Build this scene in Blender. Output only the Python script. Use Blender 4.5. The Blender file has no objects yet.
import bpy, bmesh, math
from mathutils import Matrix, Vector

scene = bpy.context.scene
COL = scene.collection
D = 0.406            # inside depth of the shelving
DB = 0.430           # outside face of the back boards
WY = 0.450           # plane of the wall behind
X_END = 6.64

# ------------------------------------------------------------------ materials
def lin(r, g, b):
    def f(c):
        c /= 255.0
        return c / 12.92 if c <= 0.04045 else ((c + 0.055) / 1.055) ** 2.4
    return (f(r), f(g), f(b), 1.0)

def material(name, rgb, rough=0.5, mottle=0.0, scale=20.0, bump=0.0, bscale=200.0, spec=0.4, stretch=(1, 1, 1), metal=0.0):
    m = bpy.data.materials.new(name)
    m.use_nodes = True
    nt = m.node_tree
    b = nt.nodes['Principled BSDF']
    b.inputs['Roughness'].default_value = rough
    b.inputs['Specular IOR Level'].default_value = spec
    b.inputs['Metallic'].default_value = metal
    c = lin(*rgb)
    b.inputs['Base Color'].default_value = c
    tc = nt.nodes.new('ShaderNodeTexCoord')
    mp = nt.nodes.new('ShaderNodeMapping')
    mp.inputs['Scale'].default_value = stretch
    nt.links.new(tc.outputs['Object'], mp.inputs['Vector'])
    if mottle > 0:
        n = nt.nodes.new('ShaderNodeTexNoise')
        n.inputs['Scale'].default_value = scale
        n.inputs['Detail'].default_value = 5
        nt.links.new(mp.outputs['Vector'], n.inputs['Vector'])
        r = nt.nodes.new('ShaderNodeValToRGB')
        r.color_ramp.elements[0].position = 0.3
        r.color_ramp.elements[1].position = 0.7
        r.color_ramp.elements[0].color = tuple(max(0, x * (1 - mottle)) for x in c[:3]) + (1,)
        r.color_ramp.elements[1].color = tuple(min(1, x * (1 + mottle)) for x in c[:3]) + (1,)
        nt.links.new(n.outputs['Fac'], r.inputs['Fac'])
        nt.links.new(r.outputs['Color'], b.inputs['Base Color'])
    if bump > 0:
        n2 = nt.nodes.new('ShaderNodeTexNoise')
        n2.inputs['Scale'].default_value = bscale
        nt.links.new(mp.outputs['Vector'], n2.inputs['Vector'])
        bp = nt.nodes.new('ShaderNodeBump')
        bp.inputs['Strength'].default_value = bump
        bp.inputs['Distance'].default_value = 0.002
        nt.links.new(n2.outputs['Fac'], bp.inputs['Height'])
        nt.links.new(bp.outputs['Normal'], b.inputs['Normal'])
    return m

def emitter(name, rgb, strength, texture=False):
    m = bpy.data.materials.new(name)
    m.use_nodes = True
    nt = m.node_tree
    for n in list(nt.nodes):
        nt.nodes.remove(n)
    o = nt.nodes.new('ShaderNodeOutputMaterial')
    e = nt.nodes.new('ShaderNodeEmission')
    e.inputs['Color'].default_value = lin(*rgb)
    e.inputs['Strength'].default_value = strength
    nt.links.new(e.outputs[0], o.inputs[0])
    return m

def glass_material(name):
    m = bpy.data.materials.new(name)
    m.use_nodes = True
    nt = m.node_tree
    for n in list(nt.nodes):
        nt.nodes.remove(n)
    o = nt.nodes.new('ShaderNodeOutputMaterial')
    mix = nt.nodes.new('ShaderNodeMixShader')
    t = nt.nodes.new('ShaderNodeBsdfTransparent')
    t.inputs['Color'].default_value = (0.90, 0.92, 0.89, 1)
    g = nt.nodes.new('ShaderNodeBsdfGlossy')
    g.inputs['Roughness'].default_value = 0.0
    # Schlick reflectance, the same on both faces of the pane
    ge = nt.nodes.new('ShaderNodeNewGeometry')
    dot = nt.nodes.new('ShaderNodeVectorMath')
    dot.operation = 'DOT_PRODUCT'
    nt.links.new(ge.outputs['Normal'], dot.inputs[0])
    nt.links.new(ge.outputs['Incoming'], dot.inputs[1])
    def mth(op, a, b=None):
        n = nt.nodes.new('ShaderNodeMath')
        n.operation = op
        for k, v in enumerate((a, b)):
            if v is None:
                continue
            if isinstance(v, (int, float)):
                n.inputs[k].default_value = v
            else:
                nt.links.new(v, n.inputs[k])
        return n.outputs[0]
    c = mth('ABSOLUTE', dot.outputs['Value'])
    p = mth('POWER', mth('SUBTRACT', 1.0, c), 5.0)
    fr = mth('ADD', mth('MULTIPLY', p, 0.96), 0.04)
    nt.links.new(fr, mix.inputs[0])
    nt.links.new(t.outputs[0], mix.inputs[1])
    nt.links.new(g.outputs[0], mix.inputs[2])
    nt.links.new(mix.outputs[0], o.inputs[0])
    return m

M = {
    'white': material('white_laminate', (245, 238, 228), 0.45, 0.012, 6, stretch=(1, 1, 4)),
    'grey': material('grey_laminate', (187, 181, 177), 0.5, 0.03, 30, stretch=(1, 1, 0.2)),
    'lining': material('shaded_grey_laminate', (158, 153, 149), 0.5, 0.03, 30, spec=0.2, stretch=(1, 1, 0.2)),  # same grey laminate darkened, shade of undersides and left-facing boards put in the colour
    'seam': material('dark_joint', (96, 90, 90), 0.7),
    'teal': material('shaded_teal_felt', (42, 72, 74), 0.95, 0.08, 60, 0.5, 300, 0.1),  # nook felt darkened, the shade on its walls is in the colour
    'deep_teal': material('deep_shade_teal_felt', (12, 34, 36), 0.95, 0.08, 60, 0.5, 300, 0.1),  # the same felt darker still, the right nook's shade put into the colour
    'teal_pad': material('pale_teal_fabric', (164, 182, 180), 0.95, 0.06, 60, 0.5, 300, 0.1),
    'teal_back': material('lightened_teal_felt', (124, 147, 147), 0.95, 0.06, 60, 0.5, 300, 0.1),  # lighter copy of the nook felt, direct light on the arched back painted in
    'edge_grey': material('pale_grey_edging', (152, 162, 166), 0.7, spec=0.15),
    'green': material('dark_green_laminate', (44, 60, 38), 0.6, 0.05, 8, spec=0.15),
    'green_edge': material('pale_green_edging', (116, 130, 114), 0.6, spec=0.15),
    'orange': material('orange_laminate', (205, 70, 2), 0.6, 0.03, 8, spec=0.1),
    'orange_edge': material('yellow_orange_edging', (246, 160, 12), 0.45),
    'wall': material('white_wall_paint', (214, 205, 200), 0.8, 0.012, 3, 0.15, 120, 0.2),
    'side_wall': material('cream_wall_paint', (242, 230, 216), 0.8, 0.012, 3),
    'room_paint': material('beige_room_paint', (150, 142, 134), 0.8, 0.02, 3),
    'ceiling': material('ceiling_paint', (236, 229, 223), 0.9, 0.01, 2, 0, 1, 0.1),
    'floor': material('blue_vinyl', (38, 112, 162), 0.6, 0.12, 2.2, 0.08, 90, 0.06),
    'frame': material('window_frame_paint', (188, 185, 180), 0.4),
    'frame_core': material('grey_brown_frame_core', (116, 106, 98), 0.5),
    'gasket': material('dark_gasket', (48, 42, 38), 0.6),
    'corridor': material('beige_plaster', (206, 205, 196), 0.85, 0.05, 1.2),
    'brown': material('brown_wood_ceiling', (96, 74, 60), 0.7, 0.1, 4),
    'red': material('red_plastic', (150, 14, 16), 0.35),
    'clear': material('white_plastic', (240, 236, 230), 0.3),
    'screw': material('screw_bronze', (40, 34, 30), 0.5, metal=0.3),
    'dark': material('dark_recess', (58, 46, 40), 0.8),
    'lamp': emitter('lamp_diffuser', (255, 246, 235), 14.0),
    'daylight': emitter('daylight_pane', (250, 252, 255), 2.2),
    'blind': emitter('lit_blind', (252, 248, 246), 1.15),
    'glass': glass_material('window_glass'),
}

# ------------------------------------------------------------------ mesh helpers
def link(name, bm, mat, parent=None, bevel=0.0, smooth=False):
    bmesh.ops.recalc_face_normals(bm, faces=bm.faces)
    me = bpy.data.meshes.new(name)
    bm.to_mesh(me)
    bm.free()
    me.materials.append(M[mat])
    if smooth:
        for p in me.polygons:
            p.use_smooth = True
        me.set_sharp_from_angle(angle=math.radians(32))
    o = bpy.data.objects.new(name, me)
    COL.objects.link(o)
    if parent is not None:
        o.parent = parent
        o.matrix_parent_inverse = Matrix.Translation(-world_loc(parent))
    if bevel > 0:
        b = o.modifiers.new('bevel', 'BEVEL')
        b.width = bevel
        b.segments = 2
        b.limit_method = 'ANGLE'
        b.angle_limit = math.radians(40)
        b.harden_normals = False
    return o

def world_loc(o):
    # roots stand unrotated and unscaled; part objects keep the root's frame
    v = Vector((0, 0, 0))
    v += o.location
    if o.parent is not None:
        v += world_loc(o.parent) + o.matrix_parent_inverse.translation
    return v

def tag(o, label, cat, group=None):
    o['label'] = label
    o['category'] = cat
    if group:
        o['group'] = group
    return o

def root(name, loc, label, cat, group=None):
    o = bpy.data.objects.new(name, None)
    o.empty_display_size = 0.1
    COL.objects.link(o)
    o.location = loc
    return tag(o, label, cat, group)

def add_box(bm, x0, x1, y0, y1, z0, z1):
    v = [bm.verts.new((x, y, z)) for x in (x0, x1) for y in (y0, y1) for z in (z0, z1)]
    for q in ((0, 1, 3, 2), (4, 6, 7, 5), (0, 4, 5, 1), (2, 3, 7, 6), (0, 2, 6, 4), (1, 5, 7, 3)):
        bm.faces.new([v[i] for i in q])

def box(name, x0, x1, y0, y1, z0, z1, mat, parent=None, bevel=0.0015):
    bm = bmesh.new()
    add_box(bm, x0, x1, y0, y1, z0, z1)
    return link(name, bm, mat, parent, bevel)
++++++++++
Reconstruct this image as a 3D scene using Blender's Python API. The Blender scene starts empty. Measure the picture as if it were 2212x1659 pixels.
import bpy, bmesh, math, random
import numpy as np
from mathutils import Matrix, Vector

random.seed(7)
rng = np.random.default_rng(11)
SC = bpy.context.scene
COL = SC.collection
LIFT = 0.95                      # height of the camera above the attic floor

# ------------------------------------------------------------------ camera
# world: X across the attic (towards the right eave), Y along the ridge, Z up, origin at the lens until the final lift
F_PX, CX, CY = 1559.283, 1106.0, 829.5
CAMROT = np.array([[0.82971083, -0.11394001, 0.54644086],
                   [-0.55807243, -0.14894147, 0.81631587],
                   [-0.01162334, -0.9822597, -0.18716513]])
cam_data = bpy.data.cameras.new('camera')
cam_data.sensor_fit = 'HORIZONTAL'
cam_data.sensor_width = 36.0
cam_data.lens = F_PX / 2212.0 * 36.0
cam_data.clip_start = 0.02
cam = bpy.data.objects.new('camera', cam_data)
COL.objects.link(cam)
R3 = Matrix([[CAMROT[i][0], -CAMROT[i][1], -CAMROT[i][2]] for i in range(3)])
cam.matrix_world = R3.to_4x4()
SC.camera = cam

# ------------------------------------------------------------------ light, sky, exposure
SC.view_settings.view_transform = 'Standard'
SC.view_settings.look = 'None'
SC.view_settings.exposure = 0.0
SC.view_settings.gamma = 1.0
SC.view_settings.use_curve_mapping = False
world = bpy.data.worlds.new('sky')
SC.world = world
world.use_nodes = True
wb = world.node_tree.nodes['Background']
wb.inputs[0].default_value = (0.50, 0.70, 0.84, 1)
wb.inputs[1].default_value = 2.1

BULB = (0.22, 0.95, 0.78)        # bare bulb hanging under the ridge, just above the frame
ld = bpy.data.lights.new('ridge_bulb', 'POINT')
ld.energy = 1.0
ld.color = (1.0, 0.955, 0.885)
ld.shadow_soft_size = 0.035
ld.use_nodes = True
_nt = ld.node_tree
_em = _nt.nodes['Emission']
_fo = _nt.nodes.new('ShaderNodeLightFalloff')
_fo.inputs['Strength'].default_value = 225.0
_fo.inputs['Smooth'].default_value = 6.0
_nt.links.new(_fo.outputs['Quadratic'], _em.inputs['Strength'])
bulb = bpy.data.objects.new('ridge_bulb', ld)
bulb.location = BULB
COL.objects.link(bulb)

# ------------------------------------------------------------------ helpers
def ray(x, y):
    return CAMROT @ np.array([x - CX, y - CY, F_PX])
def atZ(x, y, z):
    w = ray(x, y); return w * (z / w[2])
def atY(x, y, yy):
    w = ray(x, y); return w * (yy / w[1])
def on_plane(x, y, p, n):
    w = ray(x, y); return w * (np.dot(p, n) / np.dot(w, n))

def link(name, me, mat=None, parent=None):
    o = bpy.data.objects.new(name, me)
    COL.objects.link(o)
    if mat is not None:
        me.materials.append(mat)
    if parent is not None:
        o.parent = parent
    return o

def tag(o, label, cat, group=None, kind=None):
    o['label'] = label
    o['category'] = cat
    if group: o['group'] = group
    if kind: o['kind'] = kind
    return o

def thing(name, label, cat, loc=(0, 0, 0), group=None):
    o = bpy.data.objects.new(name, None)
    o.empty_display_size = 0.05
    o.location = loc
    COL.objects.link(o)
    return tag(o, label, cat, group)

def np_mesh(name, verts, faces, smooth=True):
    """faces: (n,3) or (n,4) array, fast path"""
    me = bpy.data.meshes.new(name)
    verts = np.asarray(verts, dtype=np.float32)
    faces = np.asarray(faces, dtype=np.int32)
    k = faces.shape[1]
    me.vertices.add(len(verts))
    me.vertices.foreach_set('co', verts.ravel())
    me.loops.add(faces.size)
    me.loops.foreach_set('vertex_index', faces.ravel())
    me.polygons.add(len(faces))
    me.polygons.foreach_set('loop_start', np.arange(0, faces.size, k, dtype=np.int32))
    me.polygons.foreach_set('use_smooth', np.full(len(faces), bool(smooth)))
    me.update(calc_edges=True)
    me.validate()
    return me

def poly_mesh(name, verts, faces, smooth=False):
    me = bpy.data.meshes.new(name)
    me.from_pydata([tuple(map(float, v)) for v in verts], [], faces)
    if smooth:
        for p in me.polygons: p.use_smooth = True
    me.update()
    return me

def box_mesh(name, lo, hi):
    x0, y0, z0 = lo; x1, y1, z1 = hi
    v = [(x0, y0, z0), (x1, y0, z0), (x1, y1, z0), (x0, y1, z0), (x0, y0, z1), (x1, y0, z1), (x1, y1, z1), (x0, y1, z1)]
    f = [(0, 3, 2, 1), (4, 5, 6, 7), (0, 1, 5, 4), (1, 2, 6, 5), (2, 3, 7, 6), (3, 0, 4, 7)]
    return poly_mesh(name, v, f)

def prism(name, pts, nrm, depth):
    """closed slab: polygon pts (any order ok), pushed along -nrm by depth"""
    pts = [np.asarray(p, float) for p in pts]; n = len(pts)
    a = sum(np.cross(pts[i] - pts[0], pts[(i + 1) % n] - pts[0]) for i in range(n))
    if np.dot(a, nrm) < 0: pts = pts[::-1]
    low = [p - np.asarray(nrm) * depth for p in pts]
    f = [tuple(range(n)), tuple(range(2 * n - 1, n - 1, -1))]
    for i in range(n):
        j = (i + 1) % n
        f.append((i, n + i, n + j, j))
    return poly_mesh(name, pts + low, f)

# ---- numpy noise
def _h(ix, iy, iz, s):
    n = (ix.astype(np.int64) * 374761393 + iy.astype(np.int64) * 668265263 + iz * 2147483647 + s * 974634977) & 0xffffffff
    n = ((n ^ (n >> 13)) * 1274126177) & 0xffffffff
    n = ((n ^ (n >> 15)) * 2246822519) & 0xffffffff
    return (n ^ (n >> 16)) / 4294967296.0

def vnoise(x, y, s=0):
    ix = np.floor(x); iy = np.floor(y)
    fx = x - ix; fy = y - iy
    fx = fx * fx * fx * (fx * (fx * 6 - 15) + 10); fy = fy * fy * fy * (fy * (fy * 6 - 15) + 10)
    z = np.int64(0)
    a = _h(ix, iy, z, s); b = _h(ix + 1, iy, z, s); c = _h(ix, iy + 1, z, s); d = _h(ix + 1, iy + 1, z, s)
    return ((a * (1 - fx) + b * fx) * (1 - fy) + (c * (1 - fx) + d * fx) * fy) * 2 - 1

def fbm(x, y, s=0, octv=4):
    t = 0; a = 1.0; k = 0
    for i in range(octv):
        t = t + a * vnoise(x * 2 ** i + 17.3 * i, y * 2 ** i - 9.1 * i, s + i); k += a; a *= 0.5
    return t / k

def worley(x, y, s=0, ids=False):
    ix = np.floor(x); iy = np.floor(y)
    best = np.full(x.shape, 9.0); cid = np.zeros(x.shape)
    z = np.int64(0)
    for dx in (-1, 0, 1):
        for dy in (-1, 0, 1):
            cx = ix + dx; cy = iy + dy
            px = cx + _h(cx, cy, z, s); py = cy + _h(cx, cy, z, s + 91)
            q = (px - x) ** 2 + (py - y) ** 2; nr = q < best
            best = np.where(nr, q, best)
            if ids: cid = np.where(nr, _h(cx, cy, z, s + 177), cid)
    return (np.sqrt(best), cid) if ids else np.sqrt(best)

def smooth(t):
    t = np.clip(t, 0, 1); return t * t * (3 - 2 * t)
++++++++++
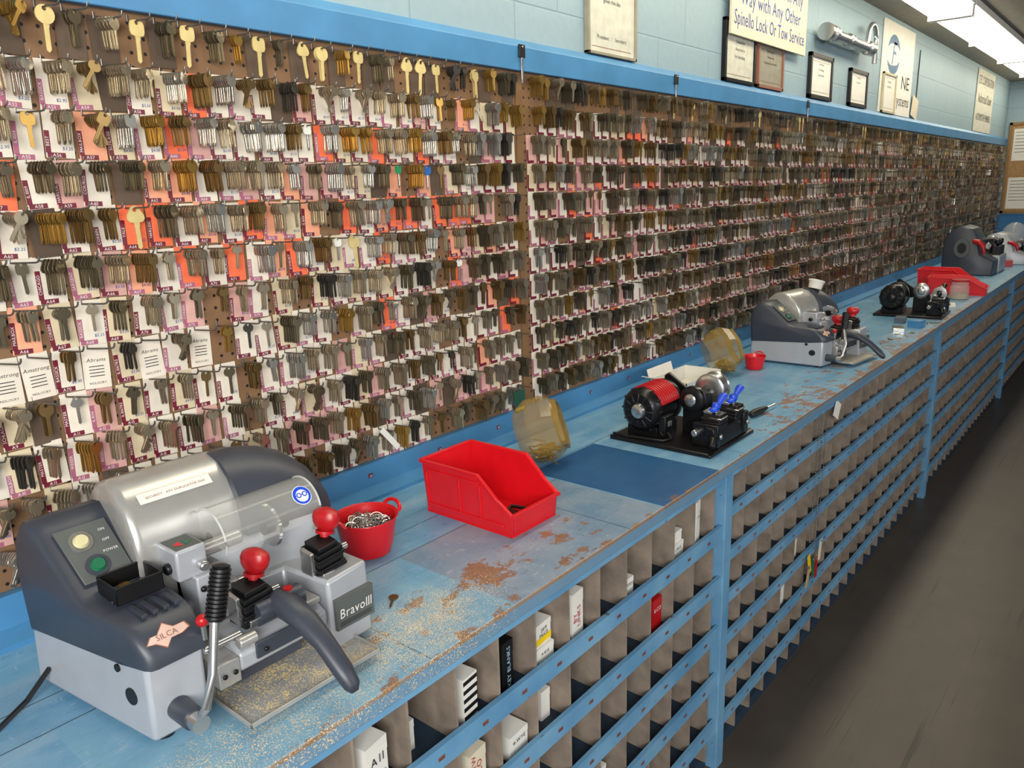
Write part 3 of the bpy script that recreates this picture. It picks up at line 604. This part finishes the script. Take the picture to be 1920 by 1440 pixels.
++++++++++
REQUEST: Quote the listing above, but only from the line that shows "Build this scene" through the line that shows "return (f(r), f(g), f(b), 1.0)".

SOLUTION BELOW:
Build this scene in Blender. Output only the Python script. Use Blender 4.5. The Blender file has no objects yet.
import bpy, bmesh, math
from mathutils import Matrix, Vector

scene = bpy.context.scene
COL = scene.collection
D = 0.406            # inside depth of the shelving
DB = 0.430           # outside face of the back boards
WY = 0.450           # plane of the wall behind
X_END = 6.64

# ------------------------------------------------------------------ materials
def lin(r, g, b):
    def f(c):
        c /= 255.0
        return c / 12.92 if c <= 0.04045 else ((c + 0.055) / 1.055) ** 2.4
    return (f(r), f(g), f(b), 1.0)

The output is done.